>> start

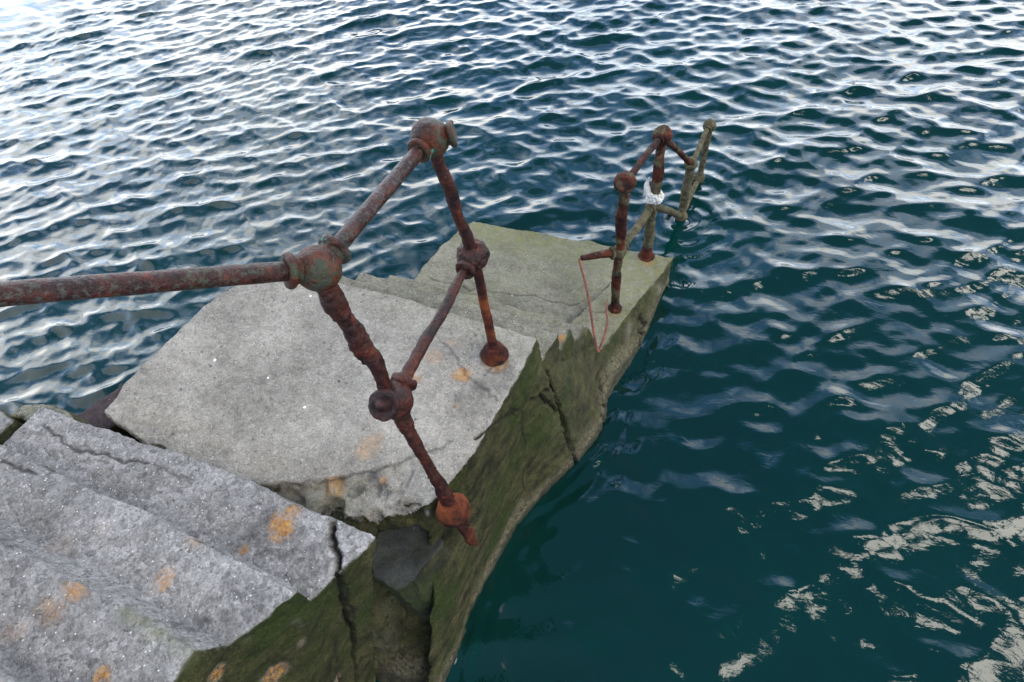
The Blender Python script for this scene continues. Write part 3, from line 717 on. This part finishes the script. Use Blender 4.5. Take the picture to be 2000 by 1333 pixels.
joint(Ct, .042, [(Bt - Ct, .9), (Dt - Ct, .8)], R_OLIVE, fr, 309, .09, cr=.75, cl=1.3)
joint(Dt, .045, [(Ct - Dt, .75)], R_OLIVE, fr, 311, .09, cr=.78, cl=1.3)
joint(Cm, .044, [(Bm - Cm, .8)], R_BARN, fr, 313, .12, cr=.8, cl=1.3)
joint(Dm, .043, [(Cm - Dm, .8)], R_BARN, fr, 315, .12, cr=.8, cl=1.3)
part('base_flange', lathe(Bb + (0, 0, -.006), (0, 0, 1), fine([(.052, 0), (.053, .010), (.049, .016), (.042, .024), (.036, .045), (.032, .075), (.029, .10)], 3), 32, 51, .06), R_FAR, fr)
part('base_flange', lathe(Ab + (0, 0, -.006), (0, 0, 1), fine([(.039, 0), (.039, .012), (.034, .018), (.028, .022)], 3), 32, 53, .08), R_FAR, fr)

# ---- loose wire and rag
wire_px = [(1131, 506), (1134, 520), (1142, 548), (1149, 580), (1154, 610), (1159, 645), (1163, 668), (1168, 689), (1174, 674), (1182, 652), (1187, 628), (1184, 606), (1186, 584)]
dw = np.dot(st0 - CO, RC @ np.array([0, 0, 1.]))
wp = [ond(x, y, dw + .004 * k) for k, (x, y) in enumerate(wire_px)]
wr = [.0065] * 9 + [.006, .0055, .0048, .002]
tag(link('rusty_wire', fix_normals(mesh_of(*tube(wp, wr, 12, .005, 61, .16))), M_WIRE), 'thin bent rust coloured wire dangling in a hook from the broken pipe stub', 'wire')
rc_ = near_line(Bb, Bt, 1279, 382)
def rag():
    # a band wound round the post, a bunched knot on the seaward side and one stiff corner sticking up
    seg, n = 90, 34; V = []
    for k in range(n):
        h = k / (n - 1)
        for j in range(seg):
            a = 2 * math.pi * j / seg
            bunch = max(0, math.cos(a - .2)) ** 2
            r = .029 + .006 * math.sin(math.pi * h) + .015 * bunch * math.sin(math.pi * h)
            z = -.040 + .066 * h + .020 * bunch * (h - .3) + .012 * math.cos(a - 3.4) * h
            V.append(rc_ + np.array([math.cos(a) * r, math.sin(a) * r, z]))
    V = np.array(V); f = fbm(V, 42, 3, 5)
    P = V.copy(); P[:, 2] *= 2.2; P[:, :2] += .3 * V[:, 2:3]
    g = 1 - np.abs(noise(P, 70, 9)) * 2; g2 = 1 - np.abs(noise(P, 150, 19)) * 2
    D = V - rc_; D[:, 2] = 0; D /= np.linalg.norm(D, axis=1)[:, None]; V += D * (.010 * f + .007 * g + .0035 * g2)[:, None]
    V[:, 2] += .008 * fbm(V, 60, 2, 4)
    F = [[k * seg + j, k * seg + (j + 1) % seg, (k + 1) * seg + (j + 1) % seg, (k + 1) * seg + j] for k in range(n - 1) for j in range(seg)]
    V = list(V)
    up = RC @ np.array([0, -1, 0]); lf = RC @ np.array([-1, 0, 0]); b0 = len(V)      # the upright corner: a narrow folded strip
    base = rc_ + lf * .036 + np.array([0, 0, .0])
    m = 12
    for k in range(m + 1):
        t_ = k / m; wd = .026 * (1 - t_) ** .9 + .0015
        c = base + np.array([0, 0, .125 * t_]) + lf * (.010 * t_ + .006 * math.sin(4 * t_)) + np.array([.004 * math.sin(7 * t_), 0, 0])
        V += [c - lf * wd, c + np.array([.006, -.010, 0]) * (1 - t_), c + lf * wd]
    for k in range(m):
        for q in (0, 1): F.append([b0 + 3 * k + q, b0 + 3 * k + q + 1, b0 + 3 * k + q + 4, b0 + 3 * k + q + 3])
    o = link('white_rag', mesh_of(V, F), M_CLOTH)
    md = o.modifiers.new('s', 'SOLIDIFY'); md.thickness = .0025
    tag(o, 'crumpled white rag with a pointed tip tied round a far railing post', 'rag')
rag()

>> end

--- AIM OF THE TASK ---
Up to and including the line with "part('base_flange', lathe(Ab +", copy the data above from its first line. Skip pictures.

--- COMPLETE RESPONSE ---
The Blender Python script for this scene continues. Write part 3, from line 717 on. This part finishes the script. Use Blender 4.5. Take the picture to be 2000 by 1333 pixels.
joint(Ct, .042, [(Bt - Ct, .9), (Dt - Ct, .8)], R_OLIVE, fr, 309, .09, cr=.75, cl=1.3)
joint(Dt, .045, [(Ct - Dt, .75)], R_OLIVE, fr, 311, .09, cr=.78, cl=1.3)
joint(Cm, .044, [(Bm - Cm, .8)], R_BARN, fr, 313, .12, cr=.8, cl=1.3)
joint(Dm, .043, [(Cm - Dm, .8)], R_BARN, fr, 315, .12, cr=.8, cl=1.3)
part('base_flange', lathe(Bb + (0, 0, -.006), (0, 0, 1), fine([(.052, 0), (.053, .010), (.049, .016), (.042, .024), (.036, .045), (.032, .075), (.029, .10)], 3), 32, 51, .06), R_FAR, fr)
part('base_flange', lathe(Ab + (0, 0, -.006), (0, 0, 1), fine([(.039, 0), (.039, .012), (.034, .018), (.028, .022)], 3), 32, 53, .08), R_FAR, fr)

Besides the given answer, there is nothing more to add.